I make predictions all the time about people’s behavior. That’s how I decide if I can trust them or not—or rather, based on those predictions, I decide whether to trust or not.
I’m not talking about predicting an event such as the collision of an asteroid on such and such a date. I’m talking about things like if a person is drunk and driving, they are more likely to have an accident. If you know a person is an alcoholic, or if they have a mental illness, or if they are wealthy, surely you make some predictions about them? Surely, if they came to you and asked you for a prediction of some kind, you could do it?
It’s all probabilities. But some people get their predictions right more often
@wundayatta We may be saying the same thing in different ways. I said I would predict things I thought they were predisposed to make happen, and that they would further approach because it had now been prophesied. I’m not really telling the future when I do that. I am just placing a series of educated bets.
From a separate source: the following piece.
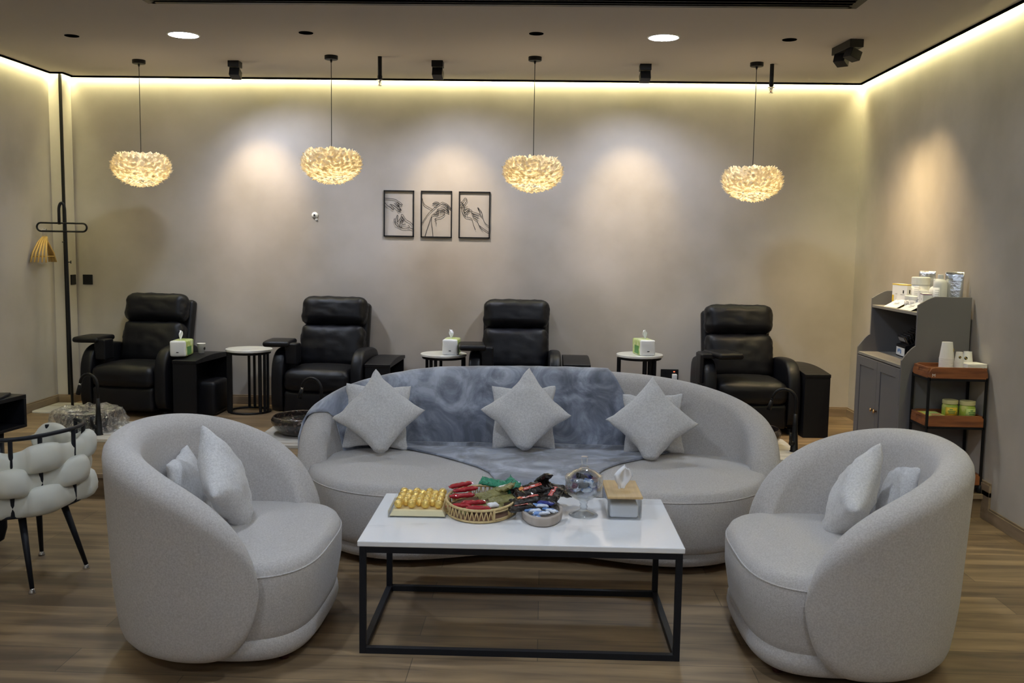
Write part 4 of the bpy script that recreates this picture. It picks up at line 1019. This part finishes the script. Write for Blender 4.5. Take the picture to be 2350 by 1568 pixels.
for (a, b_, kn) in ((Y0+.018, ym-.0015, ym-.03), (ym+.0015, Y1-.018, ym+.03)):
    d = MB(); d.T = Matrix.Translation((-2.36, -6.19, -STEP)); z0, z1 = STEP+.055, zl-.024; f_ = .06
    d.box(X0+.006, X0+.016, a, b_, z0, z1).box(X0, X0+.006, a, a+f_, z0, z1).box(X0, X0+.006, b_-f_, b_, z0, z1).box(X0, X0+.006, a+f_, b_-f_, z0, z0+f_).box(X0, X0+.006, a+f_, b_-f_, z1-f_, z1)
    dd = d.build('door', 'greypaint', cab, bevel=.001)
    k = MB(); k.T = Matrix.Translation((-2.36, -6.19, -STEP)) @ Matrix.Translation((X0, kn, .50)) @ Matrix.Rotation(-PI/2, 4, 'Y'); k.lathe([(0, 0), (.006, 0), (.005, .010), (.012, .016), (.012, .022), (0, .026)], 14).build('knob', 'brass', dd, smooth=True)
# things on the top shelf
def boxed(name, lab, cat, group, c, sz, rz, mtl='card', bits=(), seed=0):
    t = thing(name, lab, cat, c, rz, group); w, d, h = sz[0]/2, sz[1]/2, sz[2]
    MB().box(-w, w, -d, d, 0, h).build('carton', mtl, t, bevel=.0015)
    for i, (nm, face, u0, u1, v0, v1, mk) in enumerate(bits):    # face 'x' = -x face, 'y' = -y face
        e = .0007
        if face == 'x': MB().box(-w-e, -w+e, -d+2*d*u0, -d+2*d*u1, h*v0, h*v1).build(nm, mk, t)
        else: MB().box(-w+2*w*u0, -w+2*w*u1, -d-e, -d+e, h*v0, h*v1).build(nm, mk, t)
    return t
yb = [('yellow_band', 'x', 0, 1, 0, .14, 'yellow'), ('yellow_band', 'y', 0, 1, 0, .14, 'yellow'), ('yellow_band', 'x', 0, 1, .95, 1, 'yellow'), ('yellow_band', 'y', 0, 1, .95, 1, 'yellow'), ('printed_mark', 'x', .30, .42, .60, .74, 'blackprint'), ('printed_mark', 'y', .4, .6, .60, .76, 'blackprint'), ('printed_line', 'x', .25, .65, .54, .56, 'print'), ('printed_mark', 'y', .70, .95, .56, .62, 'print')]
boxed('product_box', 'white and yellow carton, left of the pair on the cabinet top shelf', 'carton', 'white and yellow cartons', (2.37, 6.46, zs), (.05, .078, .150), .5, 'card', yb+[('lemon_print', 'x', .8, .98, .2, .5, 'yellow')])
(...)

I would create a neural network program that used thousands of data points related to the persons past. I would then meticulously train the neural network using information about other people’s past and correlate the outcomes to the data points. Then I would have my friend input his past experience data points and we’d see where it goes.
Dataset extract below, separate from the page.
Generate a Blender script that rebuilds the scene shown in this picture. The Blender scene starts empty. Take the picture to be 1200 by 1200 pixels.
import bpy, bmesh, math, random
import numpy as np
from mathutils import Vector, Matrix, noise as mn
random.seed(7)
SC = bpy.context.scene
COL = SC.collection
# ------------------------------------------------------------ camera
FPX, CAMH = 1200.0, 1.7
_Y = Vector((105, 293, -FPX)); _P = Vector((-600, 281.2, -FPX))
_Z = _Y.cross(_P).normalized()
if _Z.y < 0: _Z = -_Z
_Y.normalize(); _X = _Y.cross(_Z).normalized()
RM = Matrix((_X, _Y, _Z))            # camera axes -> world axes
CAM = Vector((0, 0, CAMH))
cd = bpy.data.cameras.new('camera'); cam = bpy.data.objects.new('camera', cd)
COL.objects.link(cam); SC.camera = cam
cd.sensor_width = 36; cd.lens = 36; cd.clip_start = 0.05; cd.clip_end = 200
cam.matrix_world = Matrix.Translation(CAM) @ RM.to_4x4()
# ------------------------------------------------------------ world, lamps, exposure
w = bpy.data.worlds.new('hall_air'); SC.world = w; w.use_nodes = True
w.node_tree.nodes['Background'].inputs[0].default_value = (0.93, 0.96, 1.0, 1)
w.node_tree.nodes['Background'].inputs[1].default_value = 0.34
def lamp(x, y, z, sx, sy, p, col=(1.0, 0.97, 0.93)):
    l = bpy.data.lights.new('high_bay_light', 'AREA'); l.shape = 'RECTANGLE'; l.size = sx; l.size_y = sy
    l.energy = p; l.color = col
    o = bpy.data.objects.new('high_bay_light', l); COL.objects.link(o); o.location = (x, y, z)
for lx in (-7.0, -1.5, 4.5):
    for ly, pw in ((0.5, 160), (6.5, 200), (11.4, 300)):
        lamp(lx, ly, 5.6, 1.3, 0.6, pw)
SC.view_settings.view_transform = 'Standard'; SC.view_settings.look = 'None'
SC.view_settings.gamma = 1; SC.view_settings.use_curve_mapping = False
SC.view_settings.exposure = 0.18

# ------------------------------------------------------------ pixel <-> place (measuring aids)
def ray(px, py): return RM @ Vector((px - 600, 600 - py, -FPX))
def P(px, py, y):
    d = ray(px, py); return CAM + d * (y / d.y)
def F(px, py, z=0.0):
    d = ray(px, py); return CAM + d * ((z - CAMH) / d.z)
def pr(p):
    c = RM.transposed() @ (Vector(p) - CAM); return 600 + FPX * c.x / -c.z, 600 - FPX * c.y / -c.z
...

The is about as accurate a prediction as I would think could be made (which would most likely not be very accurate at all).
tell them something obvious, true, and interesting about themselves. ask a few probing questions to ascertain more obvious and interesting truths. keep going until enough is known to predict some obvious and interesting thing that would predictably come true under exacting circumstances.
Hey guess what, your fired…..just a day earlier.
I would look at what they’ve done, what they plan, and combine that with whatever else I know about them, and guess a general outcome.
For instance, I know a guy who has, at various points in his adult life, intended to be a trucker, diplomat, lawyer, chef, and small business owner. I also know that he talks big and dreams big, and tends to get caught up in romantic ideas, but lacks follow-through when you get to the boring stuff. I stopped holding my breath somewhere between trucker and diplomat. though he came quite close to meeting the chef/small business owner goal. Right now he maintains the website for the family business.